Supplied material =>

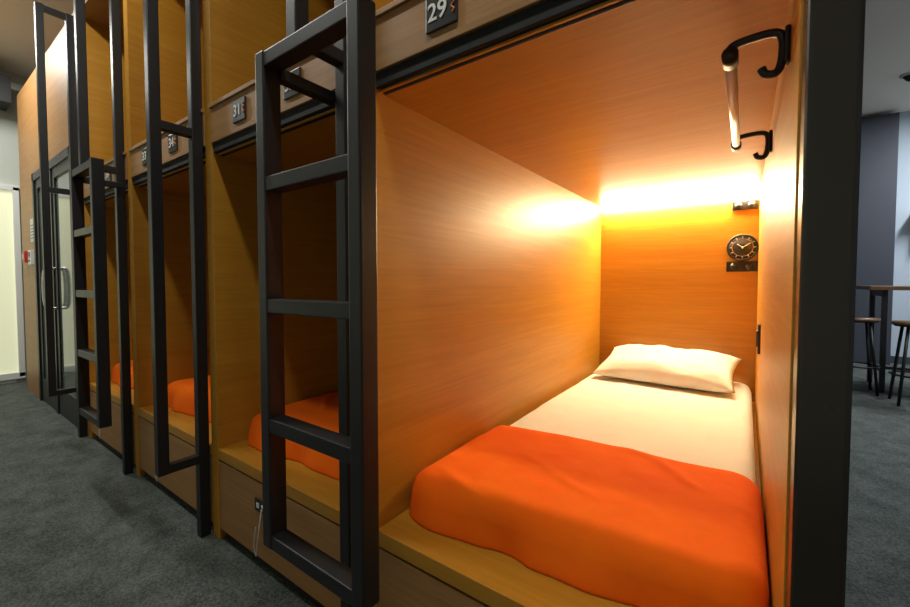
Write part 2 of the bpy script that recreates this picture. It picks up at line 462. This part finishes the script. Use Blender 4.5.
# ------------------------------------------------------------ door bay
xe = -.856-PITCH*3-.061
q = B()
q.box((xe-.18, 0, 0), (xe, .05, ZT), M_wf)
q.box((-5.42, 0, 2.12), (xe-.18, .05, ZT), M_wf)
q.box((-6.1, 0, 0), (-5.42, .05, ZT), M_wf)
q.box((-6.1, .05, 0), (-6.05, 2.24, ZT), M_wf)
q.box((-6.1, 0, ZT), (xe, 2.24, ZT+.02), M_wf)
q.done('wall_door_bay', (-5, .02, 0))
q = B()
xd0, xd1 = -5.42, xe-.18
for (a, c) in (((xd0, -.015, 0), (xd0+.06, .04, 2.12)), ((xd1-.06, -.015, 0), (xd1, .04, 2.12)), ((xd0, -.015, 2.05), (xd1, .04, 2.12)), ((-4.78, -.01, 0), (-4.70, .04, 2.05))):
    q.box(a, c, M_black, .004)
for (u, v) in ((xd0+.06, -4.78), (-4.70, xd1-.06)):
    q.box((u, .0, 0), (u+.07, .035, 2.05), M_black, .003)
    q.box((v-.07, .0, 0), (v, .035, 2.05), M_black, .003)
    q.box((u+.07, .0, 1.97), (v-.07, .035, 2.05), M_black)
    q.box((u+.07, .0, 0), (v-.07, .035, .22), M_black)
    q.box((u+.07, .012, .22), (v-.07, .022, 1.97), M_glass)
q.tube([(-4.80, -.0, .9), (-4.80, -.05, .93), (-4.80, -.05, 1.2), (-4.80, 0, 1.23)], .012, M_steel)
q.tube([(-4.67, -.0, .9), (-4.67, -.05, .93), (-4.67, -.05, 1.2), (-4.67, 0, 1.23)], .012, M_steel)
q.done('door_1', (-4.75, 0, 0))
b = B(); b.box((-5.83, -.04, 1.31), (-5.72, 0, 1.42), M_red, .006); b.box((-5.80, -.044, 1.34), (-5.75, -.038, 1.39), M_paper, .002)
b.done('fire_alarm_call_point', (-5.78, -.02, 1.36))
b = B(); b.box((-5.62, -.006, 1.50), (-5.46, 0, 1.72), M_paper, .001)
for k in range(5): b.box((-5.60, -.007, 1.53+.03*k), (-5.48, -.0055, 1.54+.03*k), M_plate)
b.done('wall_notice', (-5.5, 0, 1.6))
b = B(); b.box((-5.60, -.03, 1.28), (-5.48, 0, 1.42), M_white, .004); b.box((-5.57, -.034, 1.36), (-5.51, -.03, 1.40), M_plate)
for k in range(3): b.cyl((-5.56+.02*k, -.03, 1.32), (-5.56+.02*k, -.035, 1.32), .006, M_plate)
b.done('access_keypad', (-5.5, 0, 1.35))

# ------------------------------------------------------------ lounge
b = B()
b.box((1.02, 4.95, 1.035), (2.7, 5.60, 1.075), M_table, .005)
for x in (1.14, 2.58):
    for y in (5.03, 5.52): b.box((x-.02, y-.02, 0), (x+.02, y+.02, 1.035), M_black, .003)
    b.box((x-.015, 5.05, .97), (x+.015, 5.5, 1.035), M_black); b.box((x-.015, 5.05, .2), (x+.015, 5.5, .23), M_black)
b.box((1.14, 5.26, .2), (2.58, 5.29, .23), M_black)
b.done('bar_table', (1.86, 5.27, 0))
def stool(x, y):
    b = B()
    b.cyl((x, y, .725), (x, y, .755), .17, M_table, seg=36)
    b.torus((x, y, .722), (0, 0, 1), .15, .010, M_black)
    for k in range(4):
        a = math.pi/4+k*math.pi/2
        b.cyl((x+.12*math.cos(a), y+.12*math.sin(a), .72), (x+.2*math.cos(a), y+.2*math.sin(a), 0), .012, M_black, seg=12)
    b.torus((x, y, .27), (0, 0, 1), .172, .009, M_black)
    b.done('bar_stool', (x, y, 0))
stool(.93, 4.95); stool(1.28, 4.60); stool(1.80, 4.65)
b = B(); b.cyl((1.42, 5.8, H-.02), (1.42, 5.8, H), .075, M_white, seg=32)
b.cyl((1.42, 5.8, H-.06), (1.42, 5.8, H-.02), .03, M_black, r2=.055, seg=24)
b.cyl((1.42, 5.8, H-.075), (1.42, 5.8, H-.06), .012, M_black, r2=.03, seg=24)
b.done('security_camera', (1.42, 5.8, H))
b = B()
b.box((1.78, 6.9, 1.98), (2.9, 7.2, 2.04), M_white, .004)
b.box((1.82, 7.05, 1.62), (2.8, 7.2, 1.98), M_navy, .003)
b.done('wall_shelf', (2.3, 7.1, 2))

def ceil_light(x, y, sx, sy, power, col):
    E = empty('ceiling_light', (x, y, H-.04))
    def f(b):
        b.box((x-sx/2-.02, y-sy/2-.02, H-.05), (x+sx/2+.02, y+sy/2+.02, H), M_white, .004)
        b.box((x-sx/2, y-sy/2, H-.055), (x+sx/2, y+sy/2, H-.05), M_panel)
    part('housing', E, f)
    L = bpy.data.lights.new('tube', 'AREA'); L.shape = 'RECTANGLE'; L.size = sx; L.size_y = sy; L.energy = power; L.color = col
    o = bpy.data.objects.new('tube', L); COL.objects.link(o); o.parent = E; o.location = (0, 0, -.03)
for x, pw in ((-5.2, 46), (-2.7, 28), (-.2, 24)): ceil_light(x, -.55, 1.2, .12, pw, (1.0, 1.0, .92))
ceil_light(1.9, 3.0, .25, 1.2, 60, (.90, .95, 1.0))
ceil_light(2.4, 5.6, .25, 1.2, 110, (.90, .95, 1.0))

wd = bpy.data.worlds.new('world'); sc.world = wd; wd.use_nodes = True
wd.node_tree.nodes['Background'].inputs[0].default_value = (.5, .55, .6, 1)
wd.node_tree.nodes['Background'].inputs[1].default_value = .05

cam = bpy.data.cameras.new('camera'); cam.lens = 16; cam.sensor_width = 36; cam.clip_start = .01
cam.shift_y = -.0085
co = bpy.data.objects.new('camera', cam); COL.objects.link(co)
co.location = (0, -.8, 1.12)
co.rotation_euler = (math.radians(90-2.0), 0, math.radians(35.7))
sc.camera = co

To do => Copy the listing in full and without alteration, omitting every picture.

Result for this task =>
Write part 2 of the bpy script that recreates this picture. It picks up at line 462. This part finishes the script. Use Blender 4.5.
# ------------------------------------------------------------ door bay
xe = -.856-PITCH*3-.061
q = B()
q.box((xe-.18, 0, 0), (xe, .05, ZT), M_wf)
q.box((-5.42, 0, 2.12), (xe-.18, .05, ZT), M_wf)
q.box((-6.1, 0, 0), (-5.42, .05, ZT), M_wf)
q.box((-6.1, .05, 0), (-6.05, 2.24, ZT), M_wf)
q.box((-6.1, 0, ZT), (xe, 2.24, ZT+.02), M_wf)
q.done('wall_door_bay', (-5, .02, 0))
q = B()
xd0, xd1 = -5.42, xe-.18
for (a, c) in (((xd0, -.015, 0), (xd0+.06, .04, 2.12)), ((xd1-.06, -.015, 0), (xd1, .04, 2.12)), ((xd0, -.015, 2.05), (xd1, .04, 2.12)), ((-4.78, -.01, 0), (-4.70, .04, 2.05))):
    q.box(a, c, M_black, .004)
for (u, v) in ((xd0+.06, -4.78), (-4.70, xd1-.06)):
    q.box((u, .0, 0), (u+.07, .035, 2.05), M_black, .003)
    q.box((v-.07, .0, 0), (v, .035, 2.05), M_black, .003)
    q.box((u+.07, .0, 1.97), (v-.07, .035, 2.05), M_black)
    q.box((u+.07, .0, 0), (v-.07, .035, .22), M_black)
    q.box((u+.07, .012, .22), (v-.07, .022, 1.97), M_glass)
q.tube([(-4.80, -.0, .9), (-4.80, -.05, .93), (-4.80, -.05, 1.2), (-4.80, 0, 1.23)], .012, M_steel)
q.tube([(-4.67, -.0, .9), (-4.67, -.05, .93), (-4.67, -.05, 1.2), (-4.67, 0, 1.23)], .012, M_steel)
q.done('door_1', (-4.75, 0, 0))
b = B(); b.box((-5.83, -.04, 1.31), (-5.72, 0, 1.42), M_red, .006); b.box((-5.80, -.044, 1.34), (-5.75, -.038, 1.39), M_paper, .002)
b.done('fire_alarm_call_point', (-5.78, -.02, 1.36))
b = B(); b.box((-5.62, -.006, 1.50), (-5.46, 0, 1.72), M_paper, .001)
for k in range(5): b.box((-5.60, -.007, 1.53+.03*k), (-5.48, -.0055, 1.54+.03*k), M_plate)
b.done('wall_notice', (-5.5, 0, 1.6))
b = B(); b.box((-5.60, -.03, 1.28), (-5.48, 0, 1.42), M_white, .004); b.box((-5.57, -.034, 1.36), (-5.51, -.03, 1.40), M_plate)
for k in range(3): b.cyl((-5.56+.02*k, -.03, 1.32), (-5.56+.02*k, -.035, 1.32), .006, M_plate)
b.done('access_keypad', (-5.5, 0, 1.35))

# ------------------------------------------------------------ lounge
b = B()
b.box((1.02, 4.95, 1.035), (2.7, 5.60, 1.075), M_table, .005)
for x in (1.14, 2.58):
    for y in (5.03, 5.52): b.box((x-.02, y-.02, 0), (x+.02, y+.02, 1.035), M_black, .003)
    b.box((x-.015, 5.05, .97), (x+.015, 5.5, 1.035), M_black); b.box((x-.015, 5.05, .2), (x+.015, 5.5, .23), M_black)
b.box((1.14, 5.26, .2), (2.58, 5.29, .23), M_black)
b.done('bar_table', (1.86, 5.27, 0))
def stool(x, y):
    b = B()
    b.cyl((x, y, .725), (x, y, .755), .17, M_table, seg=36)
    b.torus((x, y, .722), (0, 0, 1), .15, .010, M_black)
    for k in range(4):
        a = math.pi/4+k*math.pi/2
        b.cyl((x+.12*math.cos(a), y+.12*math.sin(a), .72), (x+.2*math.cos(a), y+.2*math.sin(a), 0), .012, M_black, seg=12)
    b.torus((x, y, .27), (0, 0, 1), .172, .009, M_black)
    b.done('bar_stool', (x, y, 0))
stool(.93, 4.95); stool(1.28, 4.60); stool(1.80, 4.65)
b = B(); b.cyl((1.42, 5.8, H-.02), (1.42, 5.8, H), .075, M_white, seg=32)
b.cyl((1.42, 5.8, H-.06), (1.42, 5.8, H-.02), .03, M_black, r2=.055, seg=24)
b.cyl((1.42, 5.8, H-.075), (1.42, 5.8, H-.06), .012, M_black, r2=.03, seg=24)
b.done('security_camera', (1.42, 5.8, H))
b = B()
b.box((1.78, 6.9, 1.98), (2.9, 7.2, 2.04), M_white, .004)
b.box((1.82, 7.05, 1.62), (2.8, 7.2, 1.98), M_navy, .003)
b.done('wall_shelf', (2.3, 7.1, 2))

def ceil_light(x, y, sx, sy, power, col):
    E = empty('ceiling_light', (x, y, H-.04))
    def f(b):
        b.box((x-sx/2-.02, y-sy/2-.02, H-.05), (x+sx/2+.02, y+sy/2+.02, H), M_white, .004)
        b.box((x-sx/2, y-sy/2, H-.055), (x+sx/2, y+sy/2, H-.05), M_panel)
    part('housing', E, f)
    L = bpy.data.lights.new('tube', 'AREA'); L.shape = 'RECTANGLE'; L.size = sx; L.size_y = sy; L.energy = power; L.color = col
    o = bpy.data.objects.new('tube', L); COL.objects.link(o); o.parent = E; o.location = (0, 0, -.03)
for x, pw in ((-5.2, 46), (-2.7, 28), (-.2, 24)): ceil_light(x, -.55, 1.2, .12, pw, (1.0, 1.0, .92))
ceil_light(1.9, 3.0, .25, 1.2, 60, (.90, .95, 1.0))
ceil_light(2.4, 5.6, .25, 1.2, 110, (.90, .95, 1.0))

wd = bpy.data.worlds.new('world'); sc.world = wd; wd.use_nodes = True
wd.node_tree.nodes['Background'].inputs[0].default_value = (.5, .55, .6, 1)
wd.node_tree.nodes['Background'].inputs[1].default_value = .05

cam = bpy.data.cameras.new('camera'); cam.lens = 16; cam.sensor_width = 36; cam.clip_start = .01
cam.shift_y = -.0085
co = bpy.data.objects.new('camera', cam); COL.objects.link(co)
co.location = (0, -.8, 1.12)
co.rotation_euler = (math.radians(90-2.0), 0, math.radians(35.7))
sc.camera = co